Sıcaklık arttığı için buharlaşmanın da arttığına işaret eden Serengil, "Bu nedenle kurak bir dönem yaşanıyor. Kuraklık, buharlaşma ve sıcaklığın karşılaştırılmasıdır, burada kritik olan şey ortaya çıkan toplam buharlaşmanın artması, bunun da ekstra bir stres kaynağı olması. Yazın sıcaklığın artması sadece orman yangını değil, derelerimizin de kuruması anlamına geliyor." diye konuştu.
Orman yangınlarının oluşumunda iklim değişikliğinin kritik bir faktör olduğuna dikkati çeken Serengil, "Yangın sezonu bizde mayısın sonunda başlar ve eylül sonuna kadar gider. Kış aylarının daha ılıman geçmesi bizim için yangın sezonunu genişletiyor. Yakıtın kuru olduğu dönemi biraz daha genişletiyor, yangınlar mayıs başından ekime kadar uzamış." dedi.

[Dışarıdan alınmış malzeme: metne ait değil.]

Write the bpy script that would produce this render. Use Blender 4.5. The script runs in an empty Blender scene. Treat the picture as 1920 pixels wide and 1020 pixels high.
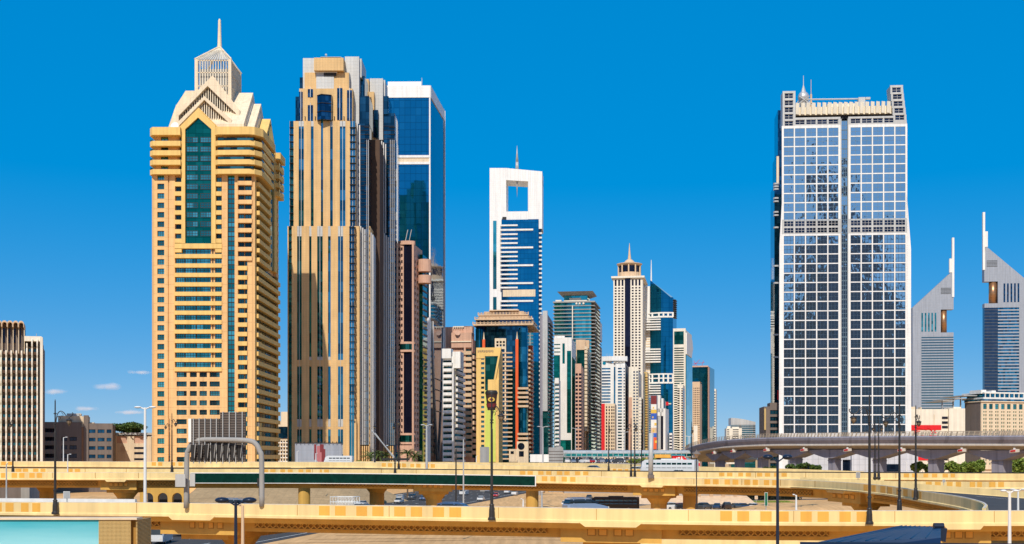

Serengil, kutup buzullarının erimesiyle daha fazla suyun sisteme girdiğini, güneşten fazla gelen enerjiyle sistemin ivmelendiğini, daha hızlı bir döngünün meydana geldiğini, bunların sonucunda daha kısa zamanda daha şiddetli yağışları görme ihtimalinin arttığını ifade etti.
Prof. Dr. Serengil, "Türkiye'de önümüzdeki 10 yıl içerisinde çok ciddi kuraklık bekliyorum." görüşünü paylaştı.
Bütün bu yaşanan gelişmelerle birlikte Türkiye'de de "yok olma" olarak tabir edilen kuraklığın ciddi boyutlara ulaşması bekleniyor.